Monday, February 23, 2015

Project Management in BPPM Implementation - Part 4: Phased approach outline

In the previous post, we discussed the advantages of phased approach over a big bang production release.  How does a phased approach work?

Just as each builder builds houses somewhat differently, each organization takes phased approach somewhat differently.  This is largely because the following three major inputs to project planning process vary from organization to organization: 1) Business Requirements; 2) Enterprise Environmental Factors; and 3) Organizational Process Assets.  While I am showing phased approach outline as an example in this post, your experience may vary.

When I had my house built, it took a planning phase to confirm architecture blueprint, a building phase to complete the house, and numerous add-on phases to add windows blinds, deck, and walk way after I moved into my house.

Similarly in BPPM implementation, it takes a planning phase, an initial implementation phase, and numerous add-on phases.

In the planning phase, the objectives are: confirm and prioritize the business requirements; decide the scope for the initial implementation phase; make major implementation decisions such as capacity, the level of high availability, and CMA vs PCM; confirm hardware requirements; and deliver an architecture diagram.  Planning phase usually takes 1-3 weeks depending on how much prototyping work you need to do.

In the initial implementation phase, the objectives are: build core infrastructure for data and events to flow end to end; build required high availability; configure monitoring solutions for operating systems, log files, and a few selected databases/applications; deploy monitoring solutions to a group of selected servers; handle basic blackout for maintenance windows; build initial user interface for service desk/NOC operators; and deliver alert notifications to end users in selected business units.

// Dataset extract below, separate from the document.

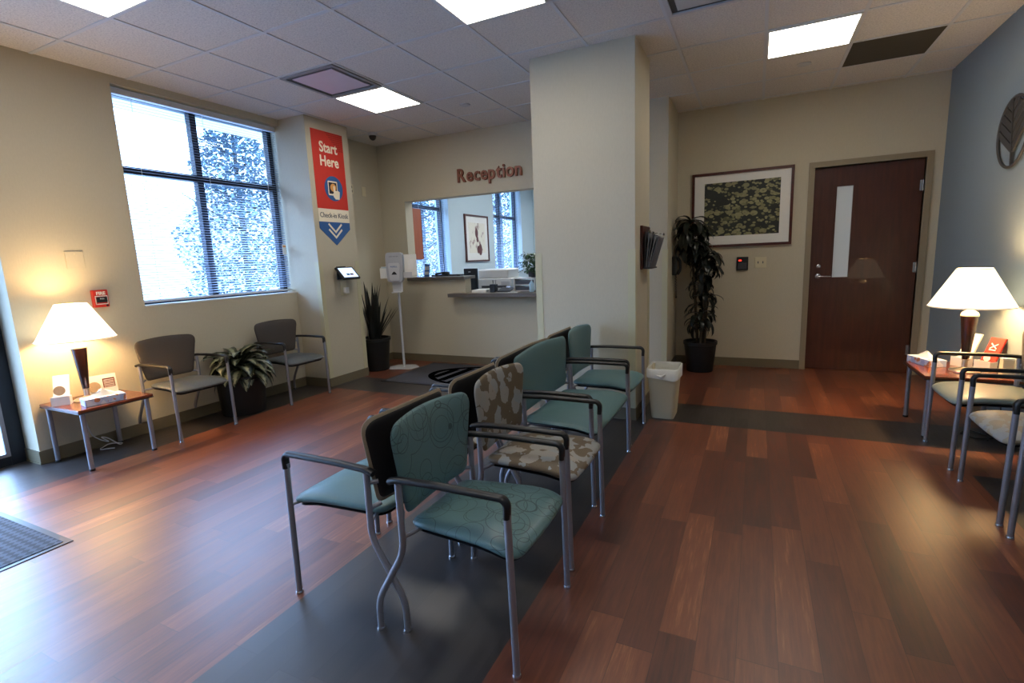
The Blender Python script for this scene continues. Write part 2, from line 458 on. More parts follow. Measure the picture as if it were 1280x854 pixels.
def basis(o, x, y, z):
    m = Matrix((x, y, z)).transposed().to_4x4(); m.translation = Vector(o); return m
def on_left(y, z, x):  return basis((x, y, z), (0,1,0), (0,0,1), (1,0,0))     # wall facing +X
def on_front(x, z, y): return basis((x, y, z), (1,0,0), (0,0,1), (0,-1,0))    # wall facing -Y

# ================================================================= CAMERA
f, yaw, pit, rol = 626.36, -.4554, -.1622, -.0414
cam = bpy.data.cameras.new('camera'); co = bpy.data.objects.new('camera', cam); C.objects.link(co)
cy, sy, cp, sp, cr, sr = math.cos(yaw), math.sin(yaw), math.cos(pit), math.sin(pit), math.cos(rol), math.sin(rol)
F = Vector((sy*cp, cy*cp, sp)); R = Vector((cy, -sy, 0)); U = R.cross(F)
R2 = R*cr+U*sr; U2 = -R*sr+U*cr
co.matrix_world = basis((2.4325, -2.6057, 1.3433), R2, U2, -F)
cam.sensor_width = 36; cam.lens = 36*f/1280; cam.clip_start = .02; cam.clip_end = 200
bpy.context.scene.camera = co

# ================================================================= ROOM
YB = -5.2
struct('floor', MB().box(XL-.4, XR+.1, YB-.1, 8.5, -.1, 0), 'floor')
struct('ceiling', MB().box(XL-.4, XR+.1, YB-.1, 8.5, H, H+.1), 'ceil')
m = MB()
for i in range(-4, 8): m.box(i*G-.012, i*G+.012, YB, D2, H-.005, H+.002) if i*G < XR else None
for j in range(-9, 7): m.box(XL, XR, j*G-.012, j*G+.012, H-.0045, H+.002)
struct('trim_1', m, 'tbar')

SY0, SY1 = -4.2, -.986          # storefront opening
WZ0, WZ1 = 1.072, 2.86
m = MB(); T = .27
m.box(XL-T, XL, YB, SY0, 0, H).box(XL-T, XL, SY0, SY1, 2.35, H).box(XL-T, XL, SY1, -.13, 0, H)
m.box(XL-T, XL, -.13, YK, 0, WZ0).box(XL-T, XL, -.13, YK, WZ1, H).box(XL-T, XL, YK, D1+.15, 0, H)
struct('wall_left', m, 'wall')
struct('wall_kiosk_pier', MB().box(XL, XK, YK, YK2, 0, H), 'wall')
m = MB()
m.box(XL-T, XL, D1+.15, 3.25, 0, H).box(XL-T, XL, 3.25, 4.72, 0, WZ0).box(XL-T, XL, 3.25, 4.72, WZ1, H)
m.box(XL-T, XL, 4.72, 6.34, 0, H).box(XL-T, XL, 6.34, 7.65, 0, WZ0).box(XL-T, XL, 6.34, 7.65, WZ1, H).box(XL-T, XL, 7.65, 8.4, 0, H)
struct('wall_office_left', m, 'office')
struct('wall_office_back', MB().box(XL, 1.5, 8.3, 8.4, 0, H), 'office')
struct('wall_office_right', MB().box(1.42, 1.5, D1+.15, 8.3, 0, H), 'office')
m = MB(); OX0, OX1 = -1.843, .42
m.box(XL, OX0, D1, D1+.15, 0, H).box(OX0, OX1, D1, D1+.15, 2.163, H).box(OX1, 1.57, D1, D1+.15, 0, H)
m.box(OX0, -.965, D1, D1+.15, 0, 1.118).box(-.965, OX1, D1, D1+.15, 0, .895)
struct('wall_reception', m, 'wall')
struct('wall_alcove_return', MB().box(1.5, 1.57, D1+.15, D2+.15, 0, H), 'wall')
DX0, DX1, DZ = 2.953, 3.885, 2.160
m = MB().box(1.57, DX0, D2, D2+.15, 0, H).box(DX0, DX1, D2, D2+.15, DZ, H).box(DX1, XR, D2, D2+.15, 0, H)
struct('wall_back', m, 'wall')
struct('wall_right', MB().box(XR, XR+.12, YB, D2+.15, 0, H), 'blue')
struct('wall_front', MB().box(XL-T, XR+.12, YB-.12, YB, 0, H), 'wall')
CX0, CX1, CY0, CY1 = .738, 1.578, 1.381, 1.949
struct('wall_column', MB().box(CX0, CX1, CY0, CY1, 0, H), 'wall')
# baseboards
def bbd(name, x0, x1, y0, y1):
    m = MB().box(x0, x1, y0, y1, 0, .098)
    m.box(x0-.003 if x1-x0 < .03 else x0, x1+.003 if x1-x0 < .03 else x1, y0-.003 if y1-y0 < .03 else y0, y1+.003 if y1-y0 < .03 else y1, 0, .012)
    struct(name, m, 'base')
b = .008
bbd('baseboard_left', XL, XL+b, SY1, YK); bbd('baseboard_left_jamb', XL-T+.02, XL+b, SY1-b, SY1)
bbd('baseboard_pier', XK, XK+b, YK-b, YK2+b); bbd('baseboard_pier_side', XL+b, XK, YK-b, YK)
bbd('baseboard_left_far', XL, XL+b, YK2+b, D1-b); bbd('baseboard_reception', XL, 1.57, D1-b, D1)
bbd('baseboard_alcove', 1.57, 1.57+b, D1-b, D2); bbd('baseboard_back', 1.57+b, 2.905, D2-b, D2)
bbd('baseboard_right', XR-b, XR, YB, D2); bbd('baseboard_column', CX0, CX1+b, CY0-b, CY0); bbd('baseboard_column_side', CX1, CX1+b, CY0, CY1)
bbd('baseboard_back_right', 3.94, XR, D2-b, D2)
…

In the add-on phases, the objectives are: improve the core infrastructure built in the initial implementation phase based on the feedback from end users; configure more monitoring solutions; deploy monitoring solutions to more servers; add BPPM integration with other systems; and add customizations to bridge the gaps between BPPM out-of-box solutions and your business requirements.

How long each add-on phase should take depends on your organization's preference.  I personally prefer Agile-style approach by releasing a set of new add-on features every 2-4 weeks.  This approach has been well received by my clients.  By incorporating user feedback into a new release every 2-4 weeks, I have found that end users are more engaging and willing to take ownership of the monitoring requirements.  I also have the operations support staff involved in each add-on release so that knowledge transfer becomes an on-going and less overwhelming process.